De retour aux vestiaires, l’entraineur, le kiné, John McEnroe, descendu pour l’occasion de sa tourelle de commentateur – « et qui deviendra ce jour-là mon ami » - viennent féliciter la performance d’El Aynaoui. Lui, pourtant, est déjà loin. « En fait, l’idée de se dire : ‘Je viens de jouer un des plus grands matchs de l’histoire du tennis’, ça a pris un certain temps. Quand des amis t’appellent et disent : ‘Ouais, on t’as vu l’autre jour à la télévision sur ESPN Classic, aux Etats-Unis’. Tu sais, ESPN, c’est un peu le graal pour tout joueur de tennis ». Internet, télévisions, best-of, coupures de presses : plus qu’un bon souvenir, ce match est pour lui un fabuleux coup de projecteur. « J’ai même entendu des commentaires dire : ‘Ouais, j’ai vu un jeune jouer en Australie l’autre jour, il n’est pas mauvais’, alors que ça faisait plus de dix ans que j’étais sur le circuit ». Aujourd’hui jeune retraité, Andy Roddick raconte avoir fait cette nuit-là son « coming-of-age », franchi avec fougue un rite de passage et goûté avec tendresse à sa première expérience du très haut niveau.
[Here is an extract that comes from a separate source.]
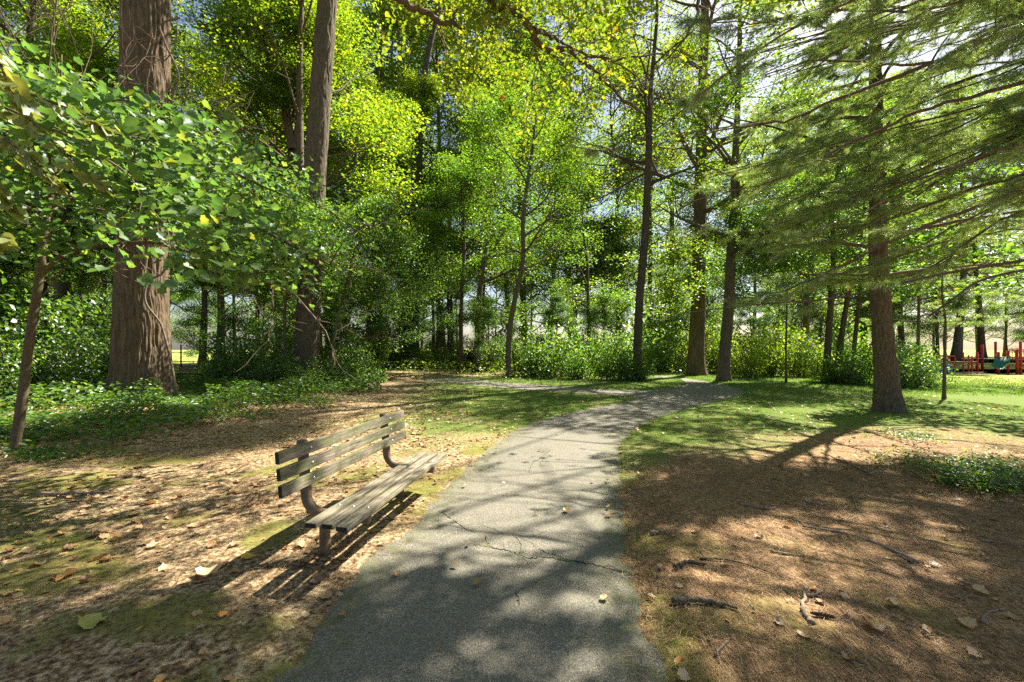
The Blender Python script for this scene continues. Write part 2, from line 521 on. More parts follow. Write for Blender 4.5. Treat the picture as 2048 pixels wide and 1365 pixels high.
def groundmat():
    m, n, out = newmat('ground')
    v = coords(n)
    def at(nm): return nd(n, 'ShaderNodeAttribute', attribute_name=nm).outputs['Fac']
    f1 = noise(n, v, 3.0, 6, .7)
    f2 = noise(n, v, 24, 6, .75)
    f3 = noise(n, v, 110, 4, .8)
    dirt = ramp(n, f2, [(.38, (.045, .028, .015)), (.5, (.28, .185, .095)), (.61, (.60, .46, .28))]).outputs[0]
    # needle litter: streaky fibres from two stretched, turned noises
    def fibres(ang, sc):
        tc = nd(n, 'ShaderNodeTexCoord'); mp = nd(n, 'ShaderNodeMapping')
        mp.inputs['Rotation'].default_value = (0, 0, ang); mp.inputs['Scale'].default_value = (1, .12, 1)
        n.links.new(tc.outputs['Object'], mp.inputs[0])
        return noise(n, mp.outputs[0], sc, 4, .7, .8)
    fb = math_(n, 'MAXIMUM', fibres(.4, 150), fibres(1.9, 130))
    strw = ramp(n, math_(n, 'ADD', math_(n, 'MULTIPLY', fb, .7), math_(n, 'MULTIPLY', f2, .3)), [(.42, (.035, .019, .010)), (.52, (.25, .142, .068)), (.62, (.60, .41, .22))]).outputs[0]
    mossc = ramp(n, f3, [(.3, (.085, .105, .015)), (.7, (.26, .27, .045))]).outputs[0]
    lawnc = ramp(n, f2, [(.3, (.05, .10, .014)), (.5, (.10, .18, .022)), (.7, (.22, .24, .05))]).outputs[0]
    # sun-dried meadow far to the right
    dry = ramp(n, noise(n, v, .35, 5, .6), [(.35, (.22, .27, .05)), (.6, (.36, .36, .09))]).outputs[0]
    c = mixc(n, at('needle'), dirt, strw)
    mm = math_(n, 'MULTIPLY', at('moss'), ramp(n, f2, [(.38, (.2, .2, .2)), (.58, (1, 1, 1))]).outputs[0])
    c = mixc(n, mm, c, mossc)
    lw = math_(n, 'MULTIPLY', at('lawn'), ramp(n, noise(n, v, 6, 5, .75), [(.30, (.35, .35, .35)), (.52, (1, 1, 1))]).outputs[0])
    c = mixc(n, lw, c, lawnc)
    c = mixc(n, at('meadow'), c, dry)
    c = mixc(n, math_(n, 'MULTIPLY', ramp(n, f1, [(.35, (1, 1, 1)), (.6, (0, 0, 0))]).outputs[0], .32), c, (.10, .07, .035))
    hgt = math_(n, 'ADD', math_(n, 'MULTIPLY', f2, .7), math_(n, 'ADD', math_(n, 'MULTIPLY', f3, .3), math_(n, 'MULTIPLY', fb, .5)))
    principled(n, out, c, .95, hgt, .9, .02, .1)
    return m
M['ground'] = groundmat()
g_ob = single('ground', gm, M['ground'], kind='structure', smooth=True)
meadow = np.maximum(sstep(19, 26, GY)*sstep(14, 20, GX), sstep(44, 50, GY))
for nm, arr in (('lawn', lawn), ('moss', moss), ('needle', needle), ('meadow', meadow)):
    a = g_ob.data.attributes.new(nm, 'FLOAT', 'POINT')
    a.data.foreach_set('value', arr.astype(np.float32).ravel())

# asphalt
def asphaltmat():
    m, n, out = newmat('asphalt')
    v = coords(n)
    vo = nd(n, 'ShaderNodeTexVoronoi'); vo.inputs['Scale'].default_value = 150
    n.links.new(v, vo.inputs['Vector'])
    st = ramp(n, vo.outputs['Distance'], [(.15, (1, 1, 1)), (.6, (0, 0, 0))]).outputs[0]
    f = noise(n, v, 85, 6, .75)
    big = noise(n, v, 1.1, 5, .65)
    base = ramp(n, f, [(.33, (.07, .064, .050)), (.5, (.19, .173, .135)), (.66, (.36, .33, .265))]).outputs[0]
    col = base
    tone = ramp(n, vo.outputs['Color'], [(.2, (.75, .75, .73)), (.8, (1.2, 1.19, 1.14))]).outputs[0]
    mul = nd(n, 'ShaderNodeMix', data_type='RGBA', blend_type='MULTIPLY'); mul.inputs[0].default_value = .5
    n.links.new(col, mul.inputs[6]); n.links.new(tone, mul.inputs[7])
    c = mul.outputs[2]
    at = nd(n, 'ShaderNodeAttribute', attribute_name='edge').outputs['Fac']
    mk = math_(n, 'MULTIPLY', at, ramp(n, noise(n, v, 7, 6, .75), [(.42, (0, 0, 0)), (.60, (1, 1, 1))]).outputs[0])
    c = mixc(n, math_(n, 'MULTIPLY', mk, .8), c, (.12, .13, .04))
    stain = ramp(n, big, [(.42, (0, 0, 0)), (.62, (1, 1, 1))]).outputs[0]
    c = mixc(n, math_(n, 'MULTIPLY', stain, .22), c, (.10, .10, .07))
    h = math_(n, 'ADD', math_(n, 'MULTIPLY', f, .7), math_(n, 'MULTIPLY', vo.outputs['Distance'], -.6))
    principled(n, out, c, .85, h, .8, .012, .25)
    return m
M['asphalt'] = asphaltmat()
M['crack'] = (lambda t: (principled(t[1], t[2], ramp(t[1], noise(t[1], coords(t[1]), 5, 4, .7), [(.45, (.018, .017, .014)), (.6, (.10, .12, .02))]).outputs[0], .95, spec=.05), t[0])[1])(newmat('crack'))
ax = np.arange(-4.6, 10.5, .10); ay = np.concatenate([np.arange(-1.5, 10, .08), np.arange(10, 30, .12)])
AX, AY = np.meshgrid(ax, ay)
ASD = poly_sd(AX, AY, outline)
AZ = ground_z(AX, AY) + .004 + (fbm(AX*1.3, AY*1.3, 0, 3, 71)-.5)*.012
keepv = ASD < .16
I = (np.arange(len(ay)-1)[:, None]*len(ax) + np.arange(len(ax)-1)[None]).ravel()
Q = np.stack([I, I+1, I+len(ax)+1, I+len(ax)], -1)
Q = Q[keepv.ravel()[Q].all(1)]
used = np.unique(Q); remap = np.full(AX.size, -1); remap[used] = np.arange(len(used))
am = MB(); am.add(np.stack([AX, AY, AZ], -1).reshape(-1, 3)[used], None, remap[Q])
path_ob = single('path', am, M['asphalt'], kind='structure', smooth=True)
a = path_ob.data.attributes.new('edge', 'FLOAT', 'POINT')
a.data.foreach_set('value', sstep(-.42, -.05, ASD).ravel()[used].astype(np.float32))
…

Militant associatif, directeur sportif du club de tennis allemand d’Erfurter et conseiller politique du Ministre des Sports marocain, Younes, quant à lui, retient un instant de romantisme, tardif et inattendu, « médiatiquement » le plus beau souvenir de sa carrière : « Maintenant, au moins, j’espère qu’on ne me prendra plus pour James Blake ».